The goal of making Joe-Average choose between the official channels or some malware laden underground site is a perfectly pragmatic one on the parts of the licensors. They don't need to block the ilicit copying completely to see a benefit...

Especially when the costs of their 'protection' are predominately externalized onto the users (in the form of restricted freedoms, closed software, spyware, etc).


In my terms, a bank vault would protect my valuables by fundamentally denying me access to them, except on terms dictated by some external trusted party. This is the case of DRM using entirely encrypted paths (which can be broken with the big guns, like in your analogy), not the case of it being "just for show".

> The goal of making Joe-Average choose between the official channels or some malware laden underground site is a perfectly pragmatic one on the parts of the licensors.

Uh... what?

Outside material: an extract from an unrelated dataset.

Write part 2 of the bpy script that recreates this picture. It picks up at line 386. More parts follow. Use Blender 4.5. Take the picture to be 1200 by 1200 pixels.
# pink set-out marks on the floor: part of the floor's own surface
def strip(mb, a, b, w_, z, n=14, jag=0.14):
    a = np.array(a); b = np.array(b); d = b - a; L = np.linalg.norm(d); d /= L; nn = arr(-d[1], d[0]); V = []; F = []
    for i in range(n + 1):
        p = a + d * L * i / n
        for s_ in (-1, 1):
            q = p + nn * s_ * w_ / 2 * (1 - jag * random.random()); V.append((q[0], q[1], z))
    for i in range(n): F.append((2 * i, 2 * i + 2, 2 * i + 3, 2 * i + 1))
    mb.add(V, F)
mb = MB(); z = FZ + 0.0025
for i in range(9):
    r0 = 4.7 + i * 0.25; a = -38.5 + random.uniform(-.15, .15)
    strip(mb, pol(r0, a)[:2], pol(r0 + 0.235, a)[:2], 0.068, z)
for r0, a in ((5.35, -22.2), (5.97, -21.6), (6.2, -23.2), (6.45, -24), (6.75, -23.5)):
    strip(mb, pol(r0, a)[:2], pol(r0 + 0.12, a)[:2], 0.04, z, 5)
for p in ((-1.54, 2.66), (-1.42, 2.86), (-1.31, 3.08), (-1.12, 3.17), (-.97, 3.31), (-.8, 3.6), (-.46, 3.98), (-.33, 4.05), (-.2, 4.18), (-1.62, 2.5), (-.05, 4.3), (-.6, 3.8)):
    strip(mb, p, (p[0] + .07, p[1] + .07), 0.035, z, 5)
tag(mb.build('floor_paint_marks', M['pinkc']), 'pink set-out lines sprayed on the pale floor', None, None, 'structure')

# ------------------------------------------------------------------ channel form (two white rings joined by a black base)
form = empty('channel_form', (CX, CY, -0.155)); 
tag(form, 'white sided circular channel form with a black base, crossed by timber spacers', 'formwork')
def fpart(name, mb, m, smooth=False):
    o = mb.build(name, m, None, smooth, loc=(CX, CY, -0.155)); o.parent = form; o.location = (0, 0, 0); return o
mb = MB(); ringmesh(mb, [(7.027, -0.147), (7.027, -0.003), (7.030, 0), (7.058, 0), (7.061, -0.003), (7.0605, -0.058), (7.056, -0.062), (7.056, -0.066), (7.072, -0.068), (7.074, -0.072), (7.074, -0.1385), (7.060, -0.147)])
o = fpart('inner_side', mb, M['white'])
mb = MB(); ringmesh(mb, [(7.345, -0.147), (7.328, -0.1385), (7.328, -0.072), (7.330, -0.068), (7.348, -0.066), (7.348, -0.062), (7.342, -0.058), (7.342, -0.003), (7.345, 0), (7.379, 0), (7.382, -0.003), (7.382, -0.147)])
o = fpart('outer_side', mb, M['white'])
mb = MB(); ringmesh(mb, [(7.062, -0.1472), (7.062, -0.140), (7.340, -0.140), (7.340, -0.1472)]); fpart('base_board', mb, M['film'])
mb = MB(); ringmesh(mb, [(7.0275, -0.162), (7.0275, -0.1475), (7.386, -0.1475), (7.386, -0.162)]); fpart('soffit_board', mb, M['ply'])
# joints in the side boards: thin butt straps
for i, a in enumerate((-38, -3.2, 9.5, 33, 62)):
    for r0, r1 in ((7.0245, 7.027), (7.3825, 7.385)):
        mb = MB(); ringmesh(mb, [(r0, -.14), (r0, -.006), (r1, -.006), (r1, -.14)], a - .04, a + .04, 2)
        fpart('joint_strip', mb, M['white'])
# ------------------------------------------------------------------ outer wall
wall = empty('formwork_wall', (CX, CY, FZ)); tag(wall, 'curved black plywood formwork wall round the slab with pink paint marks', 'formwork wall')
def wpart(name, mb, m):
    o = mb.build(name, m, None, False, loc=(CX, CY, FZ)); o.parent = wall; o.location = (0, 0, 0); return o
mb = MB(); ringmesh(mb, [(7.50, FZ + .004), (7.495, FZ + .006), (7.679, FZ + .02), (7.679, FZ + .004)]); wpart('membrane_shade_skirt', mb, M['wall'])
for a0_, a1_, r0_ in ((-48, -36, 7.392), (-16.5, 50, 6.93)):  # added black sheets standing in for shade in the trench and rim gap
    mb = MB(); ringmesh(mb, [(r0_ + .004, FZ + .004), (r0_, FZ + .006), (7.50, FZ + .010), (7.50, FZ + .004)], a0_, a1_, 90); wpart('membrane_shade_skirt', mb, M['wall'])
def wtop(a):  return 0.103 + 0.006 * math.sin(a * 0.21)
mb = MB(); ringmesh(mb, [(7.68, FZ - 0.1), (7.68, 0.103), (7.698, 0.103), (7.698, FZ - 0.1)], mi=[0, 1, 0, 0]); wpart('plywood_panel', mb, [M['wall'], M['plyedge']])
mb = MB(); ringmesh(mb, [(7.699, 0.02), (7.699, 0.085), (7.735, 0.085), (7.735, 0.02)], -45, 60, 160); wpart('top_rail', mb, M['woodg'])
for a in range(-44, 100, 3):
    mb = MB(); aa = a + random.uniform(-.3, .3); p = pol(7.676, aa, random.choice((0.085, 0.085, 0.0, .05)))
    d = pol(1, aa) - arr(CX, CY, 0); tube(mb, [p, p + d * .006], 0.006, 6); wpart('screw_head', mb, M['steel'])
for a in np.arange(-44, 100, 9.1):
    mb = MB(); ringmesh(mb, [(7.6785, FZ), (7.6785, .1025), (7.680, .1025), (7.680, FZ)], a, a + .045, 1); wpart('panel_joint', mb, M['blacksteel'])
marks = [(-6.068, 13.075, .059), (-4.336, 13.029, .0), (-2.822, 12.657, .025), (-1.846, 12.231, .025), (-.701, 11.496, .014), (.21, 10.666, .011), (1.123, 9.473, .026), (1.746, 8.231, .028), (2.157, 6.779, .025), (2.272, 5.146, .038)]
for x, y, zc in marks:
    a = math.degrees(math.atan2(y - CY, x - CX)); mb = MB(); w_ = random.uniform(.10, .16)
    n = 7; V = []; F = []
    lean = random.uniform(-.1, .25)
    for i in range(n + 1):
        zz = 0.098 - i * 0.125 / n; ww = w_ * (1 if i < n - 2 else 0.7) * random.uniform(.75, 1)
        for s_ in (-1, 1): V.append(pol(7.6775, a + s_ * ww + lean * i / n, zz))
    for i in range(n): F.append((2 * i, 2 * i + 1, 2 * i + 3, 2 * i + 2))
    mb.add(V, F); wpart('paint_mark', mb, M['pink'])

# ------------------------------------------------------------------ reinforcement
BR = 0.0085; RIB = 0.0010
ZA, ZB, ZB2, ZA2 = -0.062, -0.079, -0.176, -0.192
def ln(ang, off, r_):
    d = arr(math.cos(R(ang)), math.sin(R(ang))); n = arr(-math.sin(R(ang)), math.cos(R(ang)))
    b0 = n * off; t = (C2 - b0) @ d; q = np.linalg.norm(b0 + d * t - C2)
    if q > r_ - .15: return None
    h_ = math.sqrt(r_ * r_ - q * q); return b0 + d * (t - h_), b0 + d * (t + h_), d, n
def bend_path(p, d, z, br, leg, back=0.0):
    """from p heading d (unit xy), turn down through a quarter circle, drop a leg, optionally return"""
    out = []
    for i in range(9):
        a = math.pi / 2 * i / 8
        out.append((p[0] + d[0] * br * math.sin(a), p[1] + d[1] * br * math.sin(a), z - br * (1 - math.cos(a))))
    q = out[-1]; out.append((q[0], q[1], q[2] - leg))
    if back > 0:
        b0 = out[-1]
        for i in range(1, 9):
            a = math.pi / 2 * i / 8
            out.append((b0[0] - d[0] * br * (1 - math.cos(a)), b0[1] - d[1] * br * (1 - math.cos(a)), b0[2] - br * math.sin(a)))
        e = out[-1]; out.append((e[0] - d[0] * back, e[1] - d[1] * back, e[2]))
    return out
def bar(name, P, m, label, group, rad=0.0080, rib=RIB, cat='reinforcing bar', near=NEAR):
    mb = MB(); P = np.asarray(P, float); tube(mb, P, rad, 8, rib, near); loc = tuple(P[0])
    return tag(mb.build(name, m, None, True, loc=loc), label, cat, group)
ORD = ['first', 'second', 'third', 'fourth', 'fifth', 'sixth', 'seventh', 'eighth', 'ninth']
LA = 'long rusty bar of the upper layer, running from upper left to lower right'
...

The problem with DRM from a practical standpoint is that the effective technical means serve as an impediment to Mr Joe Average using his computer for perfectly allowed purposes - including at times playing the game. (Look at any major game launch recently for thousands of upset players because the DRM servers are overloaded.)

Secondly, you presented a strawman, since there are lots of non-malware-laden copies available online.

I'm not really against DRM per se, if there were some magic solution. Nor am I arguing that partially effective security measures are meaningless. I'm arguing that having encryption protected computing channels which deny the user override (or inspection) access are dangerous (duh! they go on malware laden websites, as you point out), and that any DRM which doesn't use such hardware level (or even low-level software) is no more effective than just setting a metadata flag saying it's copyrighted.

I get why companies want DRM, but that doesn't mean that I think giving in to their wishes is a good idea, when it both creates worse computer security problems and fails to solve the problem at a technical level.

A lot of people pirate things precisely because DRM is such a hassle.


Incomplete or inaccurate, but "silly"?